1. Recitals; Definitions. The recitals set forth above are true and
correct in every respect and are incorporated herein by reference. Any
capitalized terms contained herein not defined herein shall have the meaning
assigned to such term in the Loan Agreement, or if not defined in the Loan
Agreement, in the Note, or if not defined in the Loan Agreement or Note, in the
Registration Rights Agreement.

2. Amendments to Loan Agreement. The following amendments are hereby made
to the Loan Agreement:

(a) All references in the Note to "One Million Dollars" or "$1,000,000"
are hereby amended to be "Two Million Dollars" or "$2,000,000."

(b) The fifth sentence of Section 2.2 shall be deleted in its entirety,
and in lieu thereof, shall state as follows:

"Draw Requests shall be in the form of Exhibit D, be sent at least
seven (7) calendar days (although the Corporation shall use its best
efforts to send such Draw Request thirty (30) calendar days) prior to the
date that the requested funds are to be sent to the Corporation and
include a detailed description of the specific bona fide operating
expenses that the Corporation intends to pay with the requested funds."

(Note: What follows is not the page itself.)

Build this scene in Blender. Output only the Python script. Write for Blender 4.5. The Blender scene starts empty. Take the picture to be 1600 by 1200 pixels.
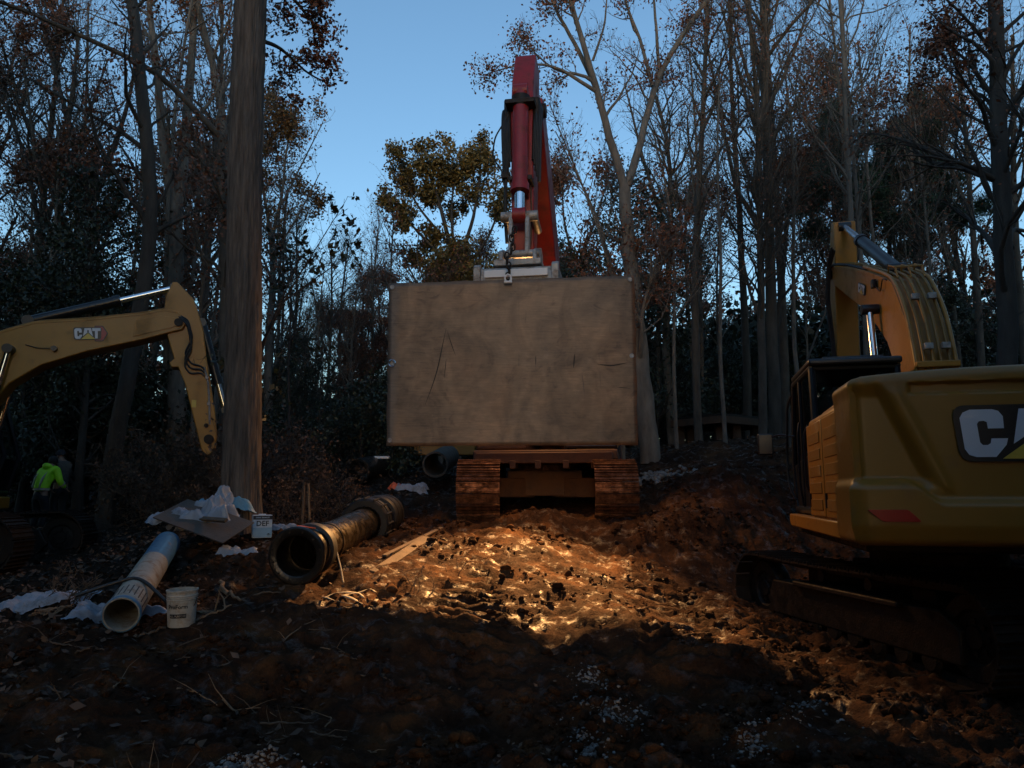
import bpy, bmesh, math, random
import numpy as np
from mathutils import Matrix, Vector, Euler

# ------------------------------------------------------------------ camera, world, exposure
SC = bpy.context.scene
COL = SC.collection
PITCH = math.atan(175/1150)
EYE = 1.75
cam_data = bpy.data.cameras.new('camera')
cam_data.sensor_fit = 'HORIZONTAL'; cam_data.sensor_width = 36.0
cam_data.lens = 36.0*1150/1600
cam_data.clip_start = 0.05; cam_data.clip_end = 2000
cam = bpy.data.objects.new('camera', cam_data); COL.objects.link(cam)
cam.location = (0, 0, EYE); cam.rotation_euler = (math.pi/2 + PITCH, 0, 0)
SC.camera = cam

SUN_EL, SUN_ROT = math.radians(3.5), math.radians(182.0)
world = bpy.data.worlds.new('World'); SC.world = world; world.use_nodes = True
wn = world.node_tree.nodes; wl = world.node_tree.links
sky = wn.new('ShaderNodeTexSky'); sky.sky_type = 'NISHITA'; sky.sun_disc = False
sky.sun_elevation = SUN_EL; sky.sun_rotation = SUN_ROT
sky.air_density = 1.0; sky.dust_density = 0.4; sky.ozone_density = 2.4
bg = wn['Background']; bg.inputs['Strength'].default_value = 0.15
wl.new(sky.outputs['Color'], bg.inputs['Color'])

sun_d = bpy.data.lights.new('evening_sun', 'SUN'); sun_d.energy = 0.15
sun_d.angle = math.radians(12); sun_d.color = (1.0, 0.86, 0.72)
sun = bpy.data.objects.new('evening_sun', sun_d); COL.objects.link(sun)
sd = Vector((math.sin(SUN_ROT)*math.cos(SUN_EL), math.cos(SUN_ROT)*math.cos(SUN_EL), math.sin(SUN_EL)))
sun.rotation_euler = sd.to_track_quat('Z', 'Y').to_euler(); sun.location = (-10, -30, 20)

SC.view_settings.view_transform = 'Standard'
SC.view_settings.look = 'None'; SC.view_settings.gamma = 1.0
SC.view_settings.use_curve_mapping = False
SC.view_settings.exposure = 1.66
SC.render.engine = 'CYCLES'
SC.cycles.max_bounces = 5; SC.cycles.diffuse_bounces = 2; SC.cycles.glossy_bounces = 2
SC.cycles.transparent_max_bounces = 6; SC.cycles.transmission_bounces = 3

rng = np.random.default_rng(7)
random.seed(7)

# ------------------------------------------------------------------ sighting helpers (real positions measured from the photo)
def ray(px, py):
    x = (px-800)/1150; v = (600-py)/1150
    return np.array([x, math.cos(PITCH)-v*math.sin(PITCH), math.sin(PITCH)+v*math.cos(PITCH)])
def at(px, py, Y):
    r = ray(px, py); return np.array([0, 0, EYE]) + r*Y/r[1]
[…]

(c) The first and second sentence of Section 2.3(b) shall be deleted in
their entirety, and in lieu thereof, shall state as follows:

<PAGE>

"The interest payable to the Lender for any given period shall be
paid, at the Corporation's election, either in cash or in shares of Common
Stock (such shares being referred to as "Interest Payment Shares"), which
election may be made notwithstanding any prior practice or prior
election."

(d) The first sentence to Section 2.3(c) shall be deleted in its entirety,
and in lieu thereof, shall be replaced with the following:

"Notwithstanding anything to the contrary set forth herein, in no
event shall the Lender be entitled to receive Interest Payment Shares in
lieu of a cash interest payment if, upon giving effect to such issuance,
such payment would cause the aggregate number of shares of Common Stock
beneficially owned by the Lender and its affiliates to exceed 4.99% of the
outstanding shares of the Common Stock following such issuance. To the
extent, but only to the extent that the receipt of Interest Shares would
cause the Lender's beneficial ownership of shares of Common Stock to
exceed 4.99% of the outstanding shares of Common Stock, the Corporation
may delay the issuance of such Interest Payment Shares until such time as
the Lender requests them to be issued. In such event, the unpaid interest
shall not accrue additional interest and shall not constitute an Event of
Default by the Corporation. The Corporation shall not be required to make
that portion of the interest payment in cash."